*What this task involves*
Extract from the entries below, exactly as given, only the lines from the line containing "Keep writing the" to the line containing "p.glasses('frame_g', 0.025, 0.018, 0.0018)", both lines included.

*Records for this exercise*
━━━━━━━━

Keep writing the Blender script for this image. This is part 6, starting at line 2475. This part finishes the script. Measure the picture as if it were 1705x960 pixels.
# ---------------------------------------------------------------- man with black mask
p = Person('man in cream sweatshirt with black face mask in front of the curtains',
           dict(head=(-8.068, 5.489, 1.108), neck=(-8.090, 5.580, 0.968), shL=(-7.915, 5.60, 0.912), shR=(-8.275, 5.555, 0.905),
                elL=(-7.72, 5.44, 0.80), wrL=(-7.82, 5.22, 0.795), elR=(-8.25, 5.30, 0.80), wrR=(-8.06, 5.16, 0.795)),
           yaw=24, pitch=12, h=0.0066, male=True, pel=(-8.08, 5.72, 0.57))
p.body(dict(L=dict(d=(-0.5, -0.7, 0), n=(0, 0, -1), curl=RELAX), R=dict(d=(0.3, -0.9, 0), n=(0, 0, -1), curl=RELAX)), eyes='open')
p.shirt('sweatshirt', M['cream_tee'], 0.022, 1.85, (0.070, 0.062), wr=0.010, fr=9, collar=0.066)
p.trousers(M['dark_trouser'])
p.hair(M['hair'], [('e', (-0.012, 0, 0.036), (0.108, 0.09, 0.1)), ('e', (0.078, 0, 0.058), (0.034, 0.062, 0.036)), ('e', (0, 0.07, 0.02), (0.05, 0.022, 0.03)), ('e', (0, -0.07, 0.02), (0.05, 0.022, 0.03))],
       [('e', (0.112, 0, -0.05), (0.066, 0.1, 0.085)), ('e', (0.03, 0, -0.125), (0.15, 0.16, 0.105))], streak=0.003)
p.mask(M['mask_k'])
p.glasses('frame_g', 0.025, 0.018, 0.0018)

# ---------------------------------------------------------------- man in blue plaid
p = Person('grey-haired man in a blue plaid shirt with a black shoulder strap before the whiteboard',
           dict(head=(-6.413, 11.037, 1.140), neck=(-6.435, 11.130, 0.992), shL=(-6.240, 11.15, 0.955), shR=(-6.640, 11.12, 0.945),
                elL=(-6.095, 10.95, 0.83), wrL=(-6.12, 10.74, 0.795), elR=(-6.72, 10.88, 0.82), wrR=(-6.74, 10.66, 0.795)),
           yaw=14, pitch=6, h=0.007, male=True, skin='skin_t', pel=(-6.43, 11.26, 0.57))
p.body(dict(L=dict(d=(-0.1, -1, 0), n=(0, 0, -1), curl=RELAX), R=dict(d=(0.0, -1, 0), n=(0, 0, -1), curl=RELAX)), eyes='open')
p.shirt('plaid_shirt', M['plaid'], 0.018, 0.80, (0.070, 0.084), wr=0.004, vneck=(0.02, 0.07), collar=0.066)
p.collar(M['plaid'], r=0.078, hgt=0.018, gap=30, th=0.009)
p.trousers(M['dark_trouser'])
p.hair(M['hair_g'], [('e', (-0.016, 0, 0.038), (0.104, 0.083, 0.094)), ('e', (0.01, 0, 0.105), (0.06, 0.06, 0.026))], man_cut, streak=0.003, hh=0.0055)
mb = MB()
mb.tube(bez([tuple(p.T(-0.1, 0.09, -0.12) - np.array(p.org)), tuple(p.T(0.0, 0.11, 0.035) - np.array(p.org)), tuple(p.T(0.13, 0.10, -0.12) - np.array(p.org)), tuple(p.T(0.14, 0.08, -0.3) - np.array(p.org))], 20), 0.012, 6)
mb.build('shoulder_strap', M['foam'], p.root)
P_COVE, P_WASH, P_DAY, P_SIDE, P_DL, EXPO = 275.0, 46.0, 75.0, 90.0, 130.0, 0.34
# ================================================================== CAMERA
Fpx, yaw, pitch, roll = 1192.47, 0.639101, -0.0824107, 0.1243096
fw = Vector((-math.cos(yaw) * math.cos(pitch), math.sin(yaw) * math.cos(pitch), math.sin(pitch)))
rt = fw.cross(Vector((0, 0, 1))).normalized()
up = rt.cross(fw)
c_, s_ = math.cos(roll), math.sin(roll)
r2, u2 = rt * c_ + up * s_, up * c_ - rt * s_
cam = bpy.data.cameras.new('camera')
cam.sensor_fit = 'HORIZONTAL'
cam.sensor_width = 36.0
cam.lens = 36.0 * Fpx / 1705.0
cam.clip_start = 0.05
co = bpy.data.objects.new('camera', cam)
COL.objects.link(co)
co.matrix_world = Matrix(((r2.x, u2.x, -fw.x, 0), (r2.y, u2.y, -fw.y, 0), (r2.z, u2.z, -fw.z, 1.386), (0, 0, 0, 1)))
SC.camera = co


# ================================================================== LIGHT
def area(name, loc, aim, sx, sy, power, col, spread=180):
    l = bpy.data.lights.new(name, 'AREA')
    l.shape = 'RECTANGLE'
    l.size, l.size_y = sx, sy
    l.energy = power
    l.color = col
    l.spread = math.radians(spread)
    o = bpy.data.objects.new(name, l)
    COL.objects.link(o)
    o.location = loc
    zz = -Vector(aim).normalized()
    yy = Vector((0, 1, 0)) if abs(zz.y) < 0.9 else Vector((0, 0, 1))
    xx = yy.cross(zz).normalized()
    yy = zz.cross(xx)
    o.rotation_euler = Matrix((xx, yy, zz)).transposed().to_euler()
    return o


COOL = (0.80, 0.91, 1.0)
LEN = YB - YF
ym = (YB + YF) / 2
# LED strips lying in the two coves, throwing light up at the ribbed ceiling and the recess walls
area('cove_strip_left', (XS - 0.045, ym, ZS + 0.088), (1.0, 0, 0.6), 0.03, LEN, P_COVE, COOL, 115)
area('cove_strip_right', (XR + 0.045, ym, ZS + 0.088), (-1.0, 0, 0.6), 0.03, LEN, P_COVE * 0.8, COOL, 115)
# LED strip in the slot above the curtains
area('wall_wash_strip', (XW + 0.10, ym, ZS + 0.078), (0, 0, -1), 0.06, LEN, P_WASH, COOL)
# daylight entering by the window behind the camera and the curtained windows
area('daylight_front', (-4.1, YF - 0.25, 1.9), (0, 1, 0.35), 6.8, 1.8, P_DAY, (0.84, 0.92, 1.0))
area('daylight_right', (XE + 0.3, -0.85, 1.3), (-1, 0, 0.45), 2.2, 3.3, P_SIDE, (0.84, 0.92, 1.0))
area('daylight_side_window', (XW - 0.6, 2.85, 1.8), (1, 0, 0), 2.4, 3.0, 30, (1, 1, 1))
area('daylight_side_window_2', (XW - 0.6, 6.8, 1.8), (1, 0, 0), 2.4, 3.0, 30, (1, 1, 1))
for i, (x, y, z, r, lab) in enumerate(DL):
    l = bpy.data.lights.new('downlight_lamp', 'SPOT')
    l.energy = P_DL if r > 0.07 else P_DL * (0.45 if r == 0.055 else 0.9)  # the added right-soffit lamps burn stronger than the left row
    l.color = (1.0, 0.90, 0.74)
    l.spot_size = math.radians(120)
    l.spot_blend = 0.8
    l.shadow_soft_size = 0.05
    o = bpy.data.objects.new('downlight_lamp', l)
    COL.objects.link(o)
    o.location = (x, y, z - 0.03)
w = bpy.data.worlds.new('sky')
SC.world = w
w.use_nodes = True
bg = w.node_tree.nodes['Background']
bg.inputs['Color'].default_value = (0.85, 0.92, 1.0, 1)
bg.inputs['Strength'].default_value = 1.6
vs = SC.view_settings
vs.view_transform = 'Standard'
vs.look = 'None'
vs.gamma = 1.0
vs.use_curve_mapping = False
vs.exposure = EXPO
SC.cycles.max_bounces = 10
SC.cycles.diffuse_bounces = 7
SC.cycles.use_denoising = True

━━━━━━━━

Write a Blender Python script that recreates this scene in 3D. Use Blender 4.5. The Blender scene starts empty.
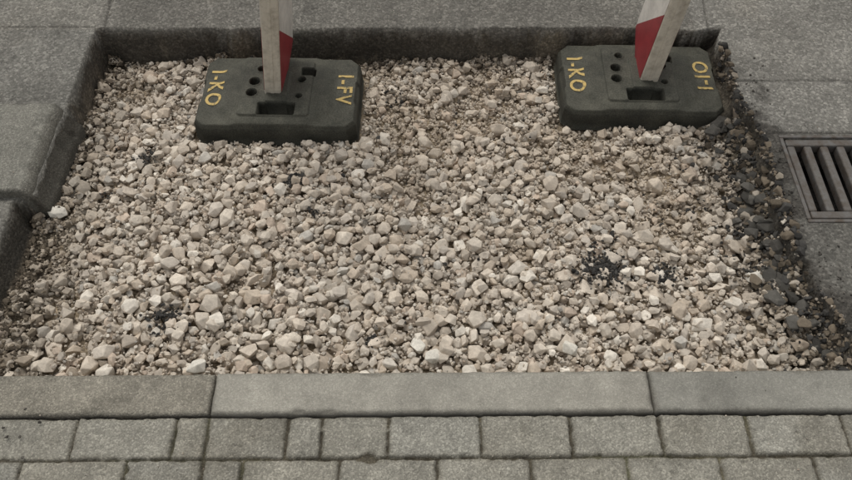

━━━━━━━━

*Task output*
Keep writing the Blender script for this image. This is part 6, starting at line 2475. This part finishes the script. Measure the picture as if it were 1705x960 pixels.
# ---------------------------------------------------------------- man with black mask
p = Person('man in cream sweatshirt with black face mask in front of the curtains',
           dict(head=(-8.068, 5.489, 1.108), neck=(-8.090, 5.580, 0.968), shL=(-7.915, 5.60, 0.912), shR=(-8.275, 5.555, 0.905),
                elL=(-7.72, 5.44, 0.80), wrL=(-7.82, 5.22, 0.795), elR=(-8.25, 5.30, 0.80), wrR=(-8.06, 5.16, 0.795)),
           yaw=24, pitch=12, h=0.0066, male=True, pel=(-8.08, 5.72, 0.57))
p.body(dict(L=dict(d=(-0.5, -0.7, 0), n=(0, 0, -1), curl=RELAX), R=dict(d=(0.3, -0.9, 0), n=(0, 0, -1), curl=RELAX)), eyes='open')
p.shirt('sweatshirt', M['cream_tee'], 0.022, 1.85, (0.070, 0.062), wr=0.010, fr=9, collar=0.066)
p.trousers(M['dark_trouser'])
p.hair(M['hair'], [('e', (-0.012, 0, 0.036), (0.108, 0.09, 0.1)), ('e', (0.078, 0, 0.058), (0.034, 0.062, 0.036)), ('e', (0, 0.07, 0.02), (0.05, 0.022, 0.03)), ('e', (0, -0.07, 0.02), (0.05, 0.022, 0.03))],
       [('e', (0.112, 0, -0.05), (0.066, 0.1, 0.085)), ('e', (0.03, 0, -0.125), (0.15, 0.16, 0.105))], streak=0.003)
p.mask(M['mask_k'])
p.glasses('frame_g', 0.025, 0.018, 0.0018)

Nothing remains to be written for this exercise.